Tooniktoyok: Monitoring the dynamic, contextual nature of climate change vulnerability among Inuit hunters of Canada’s Far North

Funder: Indigenous and Northern Affairs Canada (INAC): Climate Change Preparedness in the North Programme

External primary investigator: Dr Tristan D. Pearce

Postgraduate student: Mr Angus Naylor 

The use of a vulnerability approach to the study of human-environment interactions has been critical to improving the baseline understanding of how Arctic communities experience climate change. However, a lack of dynamic methodologies in previous vulnerability assessments, and a dominance of short-term projects reliant upon participant recall, has developed a static characterization of the climate impacts, adaptive capacities, and exposures affecting the Arctic.

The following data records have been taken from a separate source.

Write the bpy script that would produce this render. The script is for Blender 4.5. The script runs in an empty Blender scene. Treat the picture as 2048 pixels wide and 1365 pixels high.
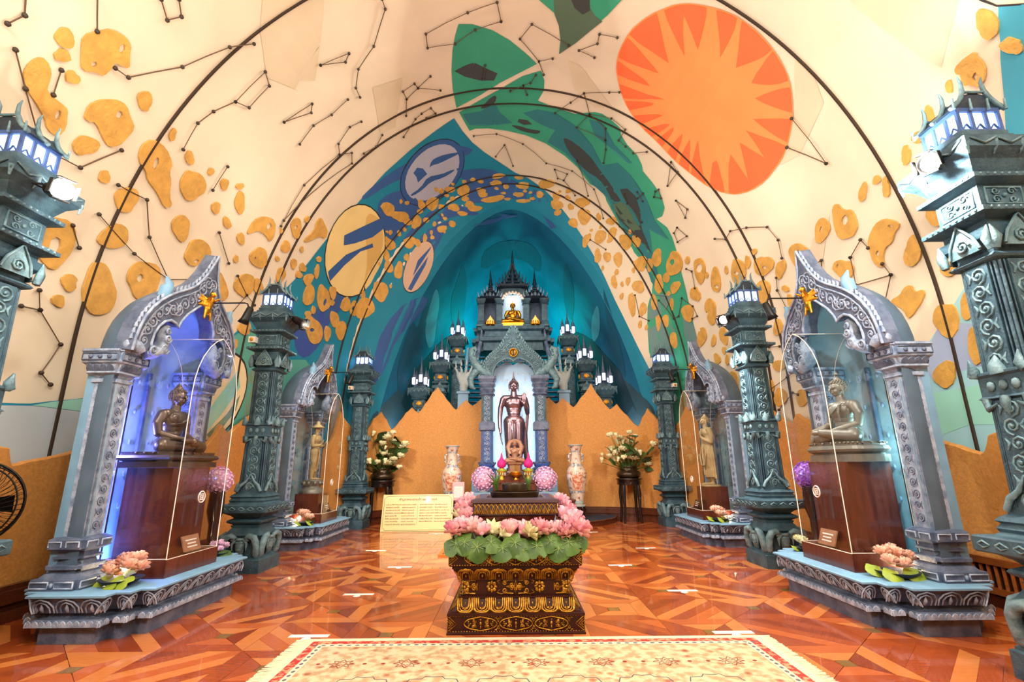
import bpy, bmesh, math, random
from mathutils import Vector, Matrix
from mathutils.geometry import delaunay_2d_cdt
PI = math.pi
S = bpy.context.scene
COL = S.collection
# ---------------------------------------------------------------- camera
cam_d = bpy.data.cameras.new('camera'); cam = bpy.data.objects.new('camera', cam_d); COL.objects.link(cam)
cam_d.sensor_width = 36; cam_d.lens = 970.0 / 2048 * 36; cam_d.clip_start = .05
cam.location = (0, 0, 1.25)
cam.rotation_euler = (Matrix.Rotation(PI/2 + math.atan(247.5/970), 3, 'X') @ Matrix.Rotation(math.radians(-.5), 3, 'Z')).to_euler()
S.camera = cam
# ---------------------------------------------------------------- world and light
w = bpy.data.worlds.new('world'); S.world = w; w.use_nodes = True
w.node_tree.nodes['Background'].inputs[0].default_value = (1, .86, .66, 1)
w.node_tree.nodes['Background'].inputs[1].default_value = .3
S.view_settings.view_transform = 'Standard'; S.view_settings.look = 'None'; S.view_settings.gamma = 1
S.view_settings.use_curve_mapping = False
S.view_settings.exposure = -0.1
S.cycles.max_bounces = 8; S.cycles.diffuse_bounces = 4; S.cycles.glossy_bounces = 4; S.cycles.transparent_max_bounces = 16
S.cycles.caustics_reflective = False; S.cycles.caustics_refractive = False; S.cycles.sample_clamp_indirect = 6
S.cycles.use_denoising = True

def lamp(name, kind, loc, watt, col, aim=None, size=.1, spot=70, blend=.5, shape=None, size_y=None):
    d = bpy.data.lights.new(name, kind); d.energy = watt; d.color = col
    if kind == 'AREA':
        d.size = size
        if shape: d.shape = shape; d.size_y = size_y
    else: d.shadow_soft_size = size
    if kind == 'SPOT': d.spot_size = math.radians(spot); d.spot_blend = blend
    o = bpy.data.objects.new(name, d); COL.objects.link(o); o.location = loc
    if aim is not None: o.rotation_euler = (Vector(aim) - Vector(loc)).to_track_quat('-Z', 'Y').to_euler()
    return o
WARM = (1, .93, .84); WHITE = (1, .96, .9); COOL = (.8, .9, 1); BLUE = (.12, .25, 1); TEAL = (.0, .78, .62)
# unseen fill lights added behind the camera to brighten the hall
for x in (-2.2, 2.2): lamp('entrance_fill', 'AREA', (x, -1.5, 5.4), 260, WARM, aim=(x * .6, 8, 2.2), size=1.0)
lamp('hall_fill', 'AREA', (0, 1.6, 7.0), 60, WARM, aim=(0, 2.2, 0), size=2.0)  # overhead fill panels added for general brightness, here and below, without fixtures
lamp('hall_fill', 'AREA', (0, 6.5, 7.6), 210, WARM, aim=(0, 6.5, 0), size=2.4)
# upward fill lights added beside the lantern posts to brighten the vault, no fixtures
for x, y, e in ((2.9, 3.0, 60), (-2.9, 3.0, 60), (3.0, 6.6, 50), (-3.0, 6.6, 50)): lamp('vault_fill', 'SPOT', (x, y, 3.95), e, WARM, aim=(x * .8, y, 8), size=.2, spot=165, blend=.8)
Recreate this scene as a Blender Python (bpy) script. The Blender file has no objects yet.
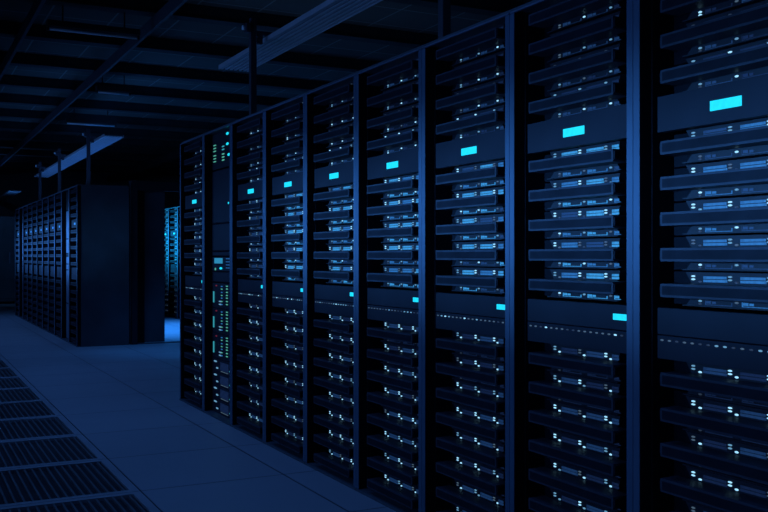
import bpy, bmesh, math, random
from mathutils import Vector, Matrix
random.seed(11)
sc = bpy.context.scene
COL = sc.collection
EYE = 1.068
PSI = math.radians(27.49)
D0 = 1.84            # distance from camera line to the front plane of the near row
NEAR0 = 1.409        # near edge of the nearest cabinet along the aisle
PITCH = 0.601

# ------------------------------------------------------------------ materials
def mat(name, col, rough=0.5, metal=0.0, spec=0.5, noise=0.0, nscale=8.0, bump=0.0):
    m = bpy.data.materials.new(name); m.use_nodes = True
    nt = m.node_tree; b = nt.nodes['Principled BSDF']
    b.inputs['Base Color'].default_value = (*col, 1)
    b.inputs['Roughness'].default_value = rough
    b.inputs['Metallic'].default_value = metal
    b.inputs['Specular IOR Level'].default_value = spec
    if noise > 0:
        tc = nt.nodes.new('ShaderNodeTexCoord'); n = nt.nodes.new('ShaderNodeTexNoise')
        n.inputs['Scale'].default_value = nscale; n.inputs['Detail'].default_value = 5
        nt.links.new(tc.outputs['Object'], n.inputs['Vector'])
        r = nt.nodes.new('ShaderNodeValToRGB')
        r.color_ramp.elements[0].position = 0.3; r.color_ramp.elements[1].position = 0.7
        r.color_ramp.elements[0].color = (*[c*(1-noise) for c in col], 1)
        r.color_ramp.elements[1].color = (*[min(1, c*(1+noise)) for c in col], 1)
        nt.links.new(n.outputs['Fac'], r.inputs['Fac']); nt.links.new(r.outputs['Color'], b.inputs['Base Color'])
        if bump:
            bp = nt.nodes.new('ShaderNodeBump'); bp.inputs['Strength'].default_value = bump; bp.inputs['Distance'].default_value = 0.002
            nt.links.new(n.outputs['Fac'], bp.inputs['Height']); nt.links.new(bp.outputs['Normal'], b.inputs['Normal'])
    return m

def emat(name, col, strength, base=(0.01, 0.02, 0.04), vary=0.0):
    m = mat(name, base, 0.4)
    nt = m.node_tree; b = nt.nodes['Principled BSDF']
    b.inputs['Emission Color'].default_value = (*col, 1)
    b.inputs['Emission Strength'].default_value = strength
    if vary:
        tc = nt.nodes.new('ShaderNodeTexCoord'); n = nt.nodes.new('ShaderNodeTexNoise')
        n.inputs['Scale'].default_value = 60
        nt.links.new(tc.outputs['Object'], n.inputs['Vector'])
        mr = nt.nodes.new('ShaderNodeMapRange'); mr.inputs['From Min'].default_value = .3; mr.inputs['From Max'].default_value = .7
        mr.inputs['To Min'].default_value = strength*(1-vary); mr.inputs['To Max'].default_value = strength*(1+vary)
        nt.links.new(n.outputs['Fac'], mr.inputs['Value']); nt.links.new(mr.outputs['Result'], b.inputs['Emission Strength'])
    return m

def tilemat(name, col, line, sx, sy, ox, oy, w, rough, spec=0.5, noise=0.15):
    """rectangular tile grid laid out in object (metre) coordinates"""
    m = mat(name, col, rough, 0, spec)
    nt = m.node_tree; b = nt.nodes['Principled BSDF']; L = nt.links.new
    tc = nt.nodes.new('ShaderNodeTexCoord'); sp = nt.nodes.new('ShaderNodeSeparateXYZ'); L(tc.outputs['Object'], sp.inputs[0])
    def M(op, a, bb=None):
        n = nt.nodes.new('ShaderNodeMath'); n.operation = op
        for i, v in enumerate((a, bb)):
            if v is None: continue
            if isinstance(v, (int, float)): n.inputs[i].default_value = v
            else: L(v, n.inputs[i])
        return n.outputs[0]
    def grid(o, s, off):
        f = M('FRACT', M('DIVIDE', M('SUBTRACT', o, off - 1000*s), s))
        d = M('MULTIPLY', M('MINIMUM', f, M('SUBTRACT', 1.0, f)), s)
        return M('LESS_THAN', d, w/2), M('FLOOR', M('DIVIDE', M('SUBTRACT', o, off - 1000*s), s))
    gx, ix = grid(sp.outputs['X'], sx, ox); gy, iy = grid(sp.outputs['Y'], sy, oy)
    g = M('MAXIMUM', gx, gy)
    cb = nt.nodes.new('ShaderNodeCombineXYZ'); L(ix, cb.inputs[0]); L(iy, cb.inputs[1])
    wn = nt.nodes.new('ShaderNodeTexWhiteNoise'); L(cb.outputs[0], wn.inputs['Vector'])
    ns = nt.nodes.new('ShaderNodeTexNoise'); ns.inputs['Scale'].default_value = 3.0; ns.inputs['Detail'].default_value = 6
    L(tc.outputs['Object'], ns.inputs['Vector'])
    fac = M('ADD', M('MULTIPLY', wn.outputs['Value'], .6), M('MULTIPLY', ns.outputs['Fac'], .6))
    mx = nt.nodes.new('ShaderNodeMix'); mx.data_type = 'RGBA'
    mx.inputs[6].default_value = (*[c*(1-noise) for c in col], 1); mx.inputs[7].default_value = (*[c*(1+noise) for c in col], 1)
    L(fac, mx.inputs[0])
    m2 = nt.nodes.new('ShaderNodeMix'); m2.data_type = 'RGBA'; m2.inputs[7].default_value = (*line, 1)
    L(g, m2.inputs[0]); L(mx.outputs[2], m2.inputs[6]); L(m2.outputs[2], b.inputs['Base Color'])
    bp = nt.nodes.new('ShaderNodeBump'); bp.inputs['Strength'].default_value = .4; bp.inputs['Distance'].default_value = .002; bp.invert = True
    L(g, bp.inputs['Height']); L(bp.outputs['Normal'], b.inputs['Normal'])
    mr = nt.nodes.new('ShaderNodeMapRange'); mr.inputs['To Min'].default_value = rough-.07; mr.inputs['To Max'].default_value = rough+.1
    L(ns.outputs['Fac'], mr.inputs['Value']); L(mr.outputs['Result'], b.inputs['Roughness'])
    return m

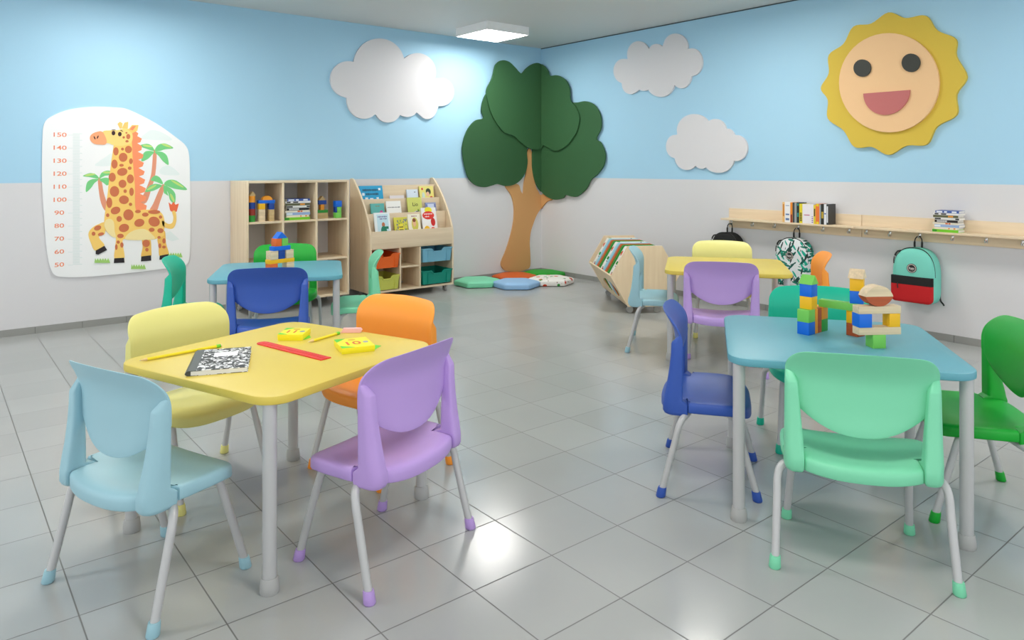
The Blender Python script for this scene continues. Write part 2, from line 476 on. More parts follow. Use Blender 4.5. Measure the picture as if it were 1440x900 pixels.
cloud([(532, 600, 94, 90), (428, 688, 50, 64), (492, 745, 66, 73), (574, 770, 40, 42), (666, 755, 86, 79), (762, 697, 64, 72), (648, 598, 60, 61), (712, 640, 44, 50), (600, 690, 150, 80)],
      (605, 680), 840, 30, 3.913, 'R', 'small white cloud panel low on the right wall just above the grey paint')

# sun
sun = thing('sun_panel', 'round yellow sun with a smiling face on the right wall', 'wall decoration')
so = z2p([(485, 65), (575, 85), (680, 82), (745, 150), (838, 205), (850, 290), (897, 405), (852, 500), (843, 605), (745, 675), (685, 762), (580, 778), (485, 817), (395, 785), (305, 775), (240, 695), (165, 625), (155, 530), (128, 465), (160, 385), (170, 290), (240, 225), (300, 140), (390, 115)], 1120, 0, 3.75)
so = [((1256.5+(p[0]-1256.5)*.972, 117+(p[1]-117)*.972) if i % 2 else p) for i, p in enumerate(so)]
so = catmull([on_right(*p, -.03) for p in so], 5, True)
prism('sun_rays', so, .0005, .03, mat('sun_yellow', (214, 184, 66), .7, bump=.05), sun, fr)
def disc(px, py, rx, ry, d0, n=48, a0=0, a1=2*PI):
    return [on_right(px+rx*math.cos(a0+(a1-a0)*k/n), py+ry*math.sin(a0+(a1-a0)*k/n), -d0) for k in range(n if a1-a0 > 6 else n+1)]
prism('face', disc(1250.2, 116.3, 70.3, 69.8, .05), .03, .052, mat('face_peach', (236, 194, 146), .7), sun, fr)
for px, py, r in ((1212.3, 95.7, 12.2), (1280.8, 88.3, 13)):
    prism('eye', disc(px, py, r, r, .065, 24), .052, .066, mat('eye_black', (48, 50, 44), .6), sun, fr)
mo = [(1213.9+(1279.3-1213.9)*.5+32.8*math.cos(PI*k/20)*1.0, 129+32.5*math.sin(PI*k/20)-(math.cos(PI*k/20))*2.6) for k in range(21)]
prism('mouth', [on_right(*p, -.065) for p in mo], .052, .064, mat('mouth_pink', (190, 106, 104), .6), sun, fr)

# tree in the corner: plates bent round the corner
GREENT = mat('leaf_green', (50, 96, 56), .75, bump=.1); GREENT2 = mat('leaf_green_dark', (44, 88, 50), .75, bump=.1); TRUNK = mat('trunk_tan', (206, 154, 98), .7, bump=.08)
SEAMX = 761.0
def clip(pts, keep_left, x=SEAMX):
    out = []; n = len(pts)
    ins = (lambda p: p[0] <= x) if keep_left else (lambda p: p[0] >= x)
    for i in range(n):
        a, b = pts[i], pts[(i+1) % n]
        if ins(a): out.append(a)
        if ins(a) != ins(b):
            t = (x-a[0])/(b[0]-a[0]); out.append((x, a[1]+t*(b[1]-a[1])))
    return out
def corner_plate(name, px_pts, d0, d1, m, parent, smooth=True):
    """an outline seen in the photo laid on both walls, bent at the corner"""
    pts = catmull(px_pts, 5, True) if smooth else px_pts
    bm = bmesh.new()
    L_ = clip(pts, True); R_ = clip(pts, False)
    if len(L_) > 2:
        q = [on_left(*p, -d1) for p in L_]; q = [(min(x, -d0 if abs(x) < .06 else x), z) for x, z in q]
        add_prism(bm, q, d0, d1, fl)
    if len(R_) > 2:
        q = [on_right(*p, -d1) for p in R_]; q = [(min(y, -d0 if abs(y) < .06 else y), z) for y, z in q]
        add_prism(bm, q, d0, d1, fr)
    return obj(name, bm, m, parent, 30)
tree = thing('tree_panel', 'tall green and brown tree panel bent into the corner of the room', 'wall decoration')
trunk = z2p([(182, 118), (196, 140), (199, 200), (210, 290), (220, 340), (232, 362), (247, 385), (275, 372), (312, 392), (310, 414), (280, 425), (250, 462), (225, 500), (205, 550), (190, 600), (184, 660), (187, 720), (186, 795), (160, 815), (110, 828), (50, 822), (25, 800), (22, 770), (50, 700), (75, 620), (92, 540), (95, 460), (80, 390), (45, 335), (60, 315), (118, 325), (132, 360), (145, 380), (149, 360), (152, 320), (165, 250), (170, 200), (168, 145)], 700, 180, 4.09)
corner_plate('trunk', trunk, .0005, .018, TRUNK, tree)
left_c = [(150, 265), (120, 275), (92, 310), (77, 360), (78, 400), (88, 450), (100, 480), (125, 502), (155, 508), (180, 502), (200, 497), (230, 504), (260, 498), (285, 478), (300, 450), (305, 420), (303, 390), (302, 350), (290, 300), (240, 250), (200, 200), (165, 178), (148, 205), (143, 240)]
mid_c = [(480, 210), (510, 206), (540, 220), (560, 255), (562, 300), (546, 337), (562, 352), (577, 392), (572, 430), (552, 460), (528, 482), (510, 515), (480, 540), (460, 541), (438, 536), (430, 546), (400, 552), (370, 540), (350, 520), (333, 490), (324, 450), (322, 420), (323, 380), (330, 330), (380, 260), (440, 215)]
top_c = [(165, 200), (162, 165), (180, 127), (187, 100), (195, 75), (215, 62), (240, 67), (262, 87), (283, 108), (300, 92), (318, 78), (340, 71), (362, 82), (375, 100), (382, 116), (410, 115), (437, 132), (450, 160), (454, 203), (472, 225), (486, 258), (482, 295), (470, 325), (445, 358), (420, 375), (400, 380), (375, 368), (360, 361), (350, 373), (330, 376), (305, 368), (280, 348), (258, 328), (238, 321), (220, 312), (195, 280), (175, 240)]
corner_plate('foliage', z2p(left_c, 620, 60, 2.5), .019, .034, GREENT2, tree)
corner_plate('foliage', z2p(mid_c, 620, 60, 2.5), .019, .034, GREENT, tree)
corner_plate('foliage', z2p(top_c, 620, 60, 2.5), .035, .055, GREENT, tree)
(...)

Tooniktoyok, meaning ‘extreme determination’, is a project collaborating with 10 Inuit hunters. Equipped with GPS trackers, and participating in semi-structured, bi-weekly focus groups, the cohort captures real-time data on exposure-sensitivities affecting their subsistence practices and adaptive capacity. In combination with data from previous research conducted in Ulukhaktok, Tooniktoyok aims to better understand hazards in the local environment, changing wildlife and travel routes, and the microeconomics of subsistence, whilst also providing a venue for hunters, researchers and decision-makers to identify and share their observations, concerns, and information needs.